À une époque où les femmes coréennes cherchaient à s’inventer un destin hors du foyer, Les Vertus de la Vente tente de raconter leur combat mais rate l’ancrage qui aurait pu toucher juste.
Dans la Corée rurale du début des années 90, quatre femmes se lancent ensemble dans la vente porte-à-porte de lingerie sexy. Han Jeong-suk, mariée trop jeune à un homme violent, voit là un moyen de gagner son indépendance et de protéger son fils. Oh Geum-hee, diplômée d’une grande université mais cantonnée au rôle d’épouse, cherche à combler son ennui. Seo Young-bok, mère de quatre enfants serrés dans une seule pièce, espère leur offrir une chambre.
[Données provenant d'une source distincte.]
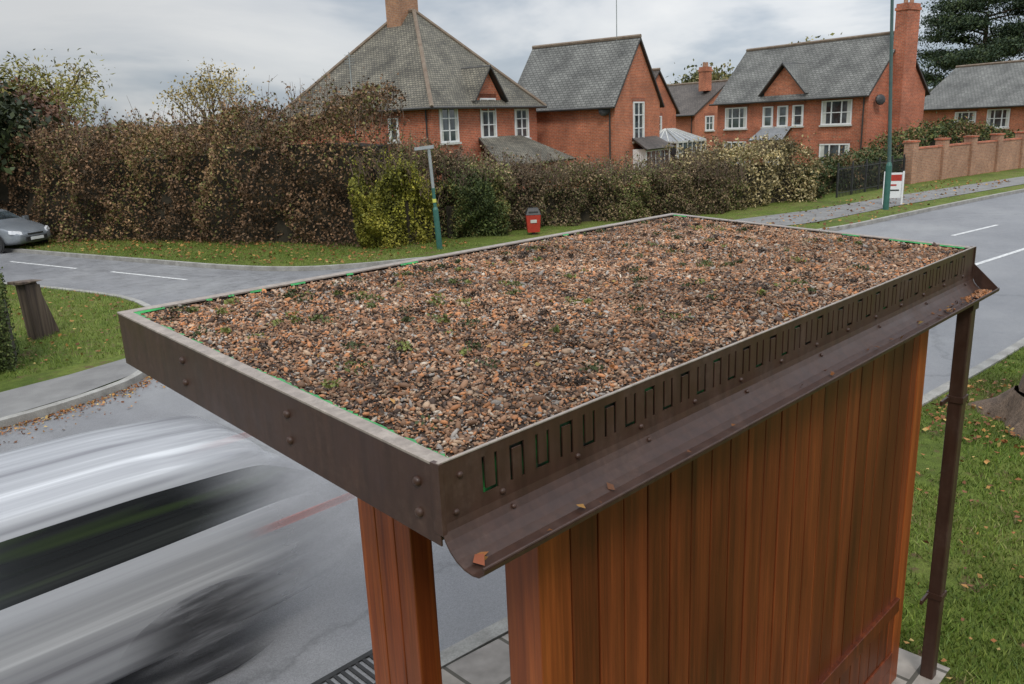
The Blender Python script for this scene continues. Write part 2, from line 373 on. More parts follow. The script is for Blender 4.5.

Lee Joo-ri, coiffeuse et mère célibataire, y trouve un souffle nouveau.
Chacune incarne donc à sa façon les carcans imposés aux femmes coréennes de l’époque : violence domestique, ambitions sacrifiées, maternité écrasante, réputation fragile. Leur aventure n’est pas qu’une comédie : c’est un petit acte de rébellion, une tentative pour retrouver dignité, revenu et solidarité féminine dans une société encore profondément confucéenne et patriarcale.
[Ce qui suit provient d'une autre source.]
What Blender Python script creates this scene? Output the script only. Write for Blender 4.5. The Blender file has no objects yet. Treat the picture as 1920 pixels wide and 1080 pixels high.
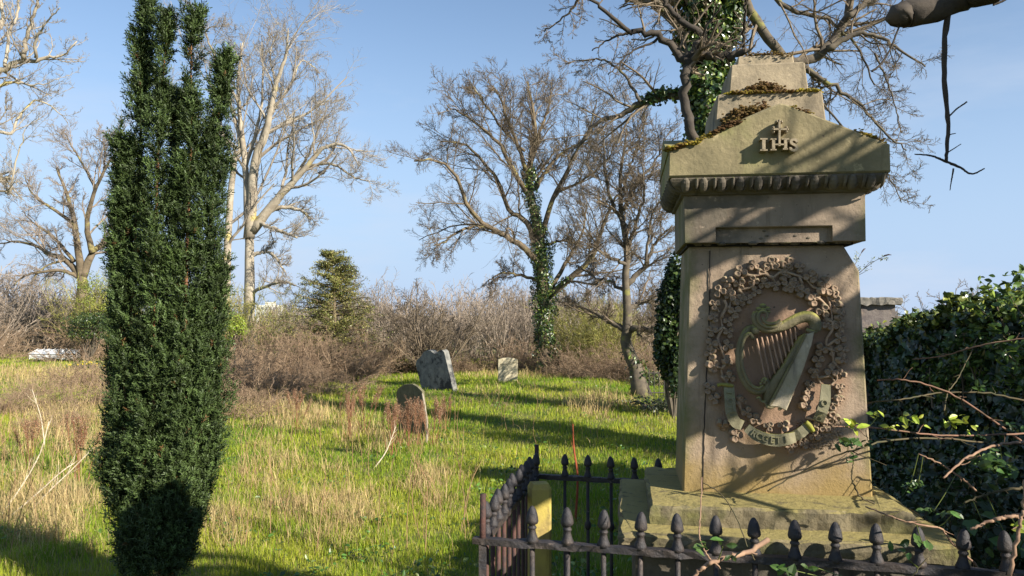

Mais c’est là tout le paradoxe. Cette histoire est importée d’Angleterre (Brief Encounters) et plaquée sur la Corée des années 90 sans véritable ancrage local. Pourtant, cette période regorgeait de sujets puissants et typiquement coréens pour traiter de l’émancipation féminine : l’essor des ouvrières dans les usines électroniques, les débuts des mouvements féministes, la révision du Code civil ou la pression pour enfanter des garçons. Autant de réalités qui auraient donné une œuvre plus crédible et enracinée.
Ainsi, on aurait pu suivre ces filles des usines que les coréens appellent les gongjang agassi, embauchées massivement tout juste sorties du lycée pour assembler des composants électroniques, moteur silencieux de l’essor économique, logées dans des dortoirs, travaillant à la chaîne sous pression et respirant des solvants toxiques. Leur quotidien aurait suffi à bâtir un récit fort et authentique.
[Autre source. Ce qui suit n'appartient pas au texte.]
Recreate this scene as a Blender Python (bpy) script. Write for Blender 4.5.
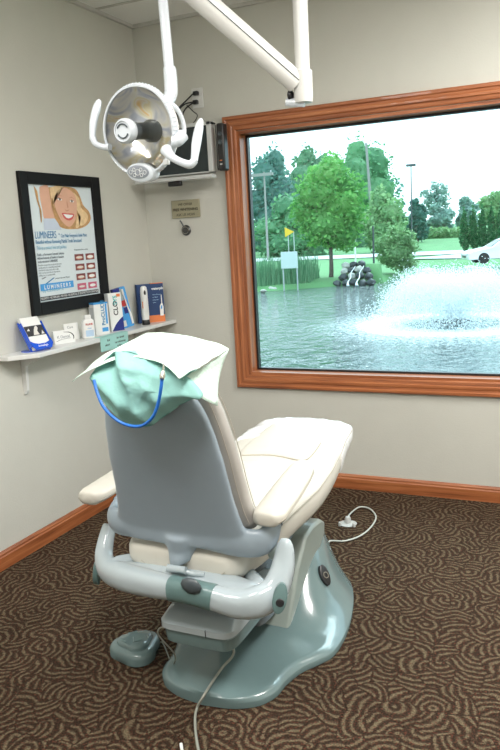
import bpy, bmesh, math, random
from mathutils import Vector, Matrix, noise
C = bpy.context.scene.collection
for o in list(bpy.data.objects): bpy.data.objects.remove(o)
sc = bpy.context.scene
PI = math.pi
V = Vector

# ------------------------------------------------------------------ camera
CAM = V((2.461, -3.928, 1.487)); YAW, PITCH, ROLL, FPX = -0.4327, 0.1882, -0.0540, 723.2
_cy, _sy, _cp, _sp = math.cos(YAW), math.sin(YAW), math.cos(PITCH), math.sin(PITCH)
FW = V((_sy*_cp, _cy*_cp, -_sp)); _r = V((_cy, -_sy, 0)); _u = _r.cross(FW)
RT = math.cos(ROLL)*_r + math.sin(ROLL)*_u; UP = -math.sin(ROLL)*_r + math.cos(ROLL)*_u
cam = bpy.data.objects.new('camera', bpy.data.cameras.new('camera')); C.objects.link(cam)
m = Matrix((RT, UP, -FW)).transposed().to_4x4(); m.translation = CAM
cam.matrix_world = m
cam.data.sensor_fit = 'HORIZONTAL'; cam.data.sensor_width = 36; cam.data.lens = 36*FPX/500
cam.data.clip_end = 600; cam.data.clip_start = 0.05
sc.camera = cam
def ray(x, y): return FW + (x-250)/FPX*RT - (y-375)/FPX*UP
def on(x, y, ax, v):                # where the sight line of a pixel meets a plane
    d = ray(x, y); return CAM + d*((v-CAM[ax])/d[ax])
def dep(x, y, d): return CAM + ray(x, y)*d

# ------------------------------------------------------------------ world, lights, exposure
w = bpy.data.worlds.new('sky'); sc.world = w; w.use_nodes = True
nt = w.node_tree; nt.nodes.clear()
tc = nt.nodes.new('ShaderNodeTexCoord'); sp = nt.nodes.new('ShaderNodeSeparateXYZ'); cr = nt.nodes.new('ShaderNodeValToRGB')
bg = nt.nodes.new('ShaderNodeBackground'); ow = nt.nodes.new('ShaderNodeOutputWorld')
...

Résultat, j’ai eu du mal à croire à leurs histoires. Je me surprenais à imaginer qu’elles vendaient autre chose. La mise en scène est souvent trop statique, avec des plans longs qui émoussent l’émotion. Kim So-yeon oscille entre regards trop appuyés et raideur, sans nuances, et l’alchimie avec Yeon Woo-jin est inexistante. La série vacille entre gravité sociale et touches plus légères, mais sans toujours trouver le bon équilibre, donnant un ton parfois bancal.
Reste un beau portrait collectif de femmes coincées entre traditions patriarcales et modernité naissante, qui trouvent dans la solidarité un chemin vers la dignité. C’est ce que je retiens, parce que pour le reste, non, vraiment, je n’adhère pas.